For the 24-25 school year, Midtown introduced a new Advanced Drama class, which focuses on providing students the opportunity to direct and star in plays of their choice. Theatre teacher Jacob Dreiling supervises the class as student directors take the lead.
This year, they have changed their production number from three productions a year to one a semester.
“We used to do Senior One-Acts before [Advanced Drama productions]. Basically, that was two nights, every [senior] director having to do a five minute show,” Dreiling said. “[The plays] were picked out of the advanced drama class, [the students] worked on how they would direct the shows and we did the direction after school. The last Senior One-Acts we did was [a] packed house. We had eight shows and it was a really long evening, but we also had to turn people away at the door or we had parents swap out with other parents so they could see just [their child’s play]. It was a logistical nightmare.”
Following the Senior One-Acts, Dreiling wanted to create a new program that still showcased student-directed shows, but gave them a better spotlight to demonstrate what they had been working on throughout the year.
“The only difference is that all of the work’s happening not after school but in class,” Dreiling said. “It’s all student directed like it usually is with the [Senior One-Acts], except, it’s a cross between the musical theatre production class and the film class. The film class is very much like that where it’s student directed, but they’re writing their own stuff for that whereas this is published stuff, similar to musical theatre production, but the difference is they are student directed.”
This year is senior Lizzie Lyman’s first in Advanced Drama; she is directing one of the shows, “Horse Girls,” alongside senior Zoe Diamond-Wilding.
“I joined Advanced Drama because my friends had talked about it and I had gone to see a few of the shows last year,” Lyman said. “I really liked it because of how student-run and directed it was, but I also specifically was really excited to get an opportunity to practice my directing because one of my possible careers in the future hopefully I’d be doing something teaching theatre so I thought it was a really valuable way to get directing experience.”
When the Advanced Drama class began, the class would work on presenting three plays throughout the year, but due to time constraints, this year the class is working on two plays.
“We had three [plays] before, then we switched it to two,” Dreiling said. “We’re doing an hour and a half long show twice as opposed to an hour long show three times. It’s the same amount of content, just split up differently because we felt like we were really crammed last year as far as time to rehearse three shows. It was just a lot in class.”
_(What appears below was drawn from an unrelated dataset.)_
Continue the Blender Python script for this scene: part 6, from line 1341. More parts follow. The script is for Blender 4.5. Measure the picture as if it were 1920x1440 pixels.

Lyman said the new structure of Advanced Drama will make it so that people can commit more fully to the plays and explore their characters.
“I like the new structure of [the class] because I think with two plays you can focus more on both of them and go in depth more,” Lyman said. “I feel like with the numbers in our class, three plays would have been overwhelming, whereas people worked out kind of perfectly for this so everything feels balanced and we don’t feel overworked.”
Because the plays are student-run, the selection process for who wants to be a director, actor or technician is also student-run and is primarily done through student choice.
“To figure out people’s roles in the class, it honestly is mostly preference,” Lyman said. “Sometimes that might not work out but in our class luckily it worked out. So anyone who wanted to be a director would raise their hand and anyone who wanted to do acting or tech, same thing. Because we can only have two acting directors and two overall directors, we would spin a wheel and just decide randomly and luckily that worked for me.”
Junior Reed Flom is also in her first year in Advanced Drama and believes that the selection process is a great way to brainstorm ideas.
“We haven’t really done much right now,” Flom said. “We just did auditions, but I like deciding the plays, collaborating and deciding which ones we were going to do in class and making our own visions.”
In the future of Advanced Drama, Dreiling wants to make sure that the spirit of student production comes first.
“I hope it will be whatever the students make it into,” Dreiling said. “That’s really the reason why we have Coffeehouse, which is also entirely student-run. It’s because we’re constantly tweaking it, constantly deciding what’s going to work, what’s not, that’s the philosophy.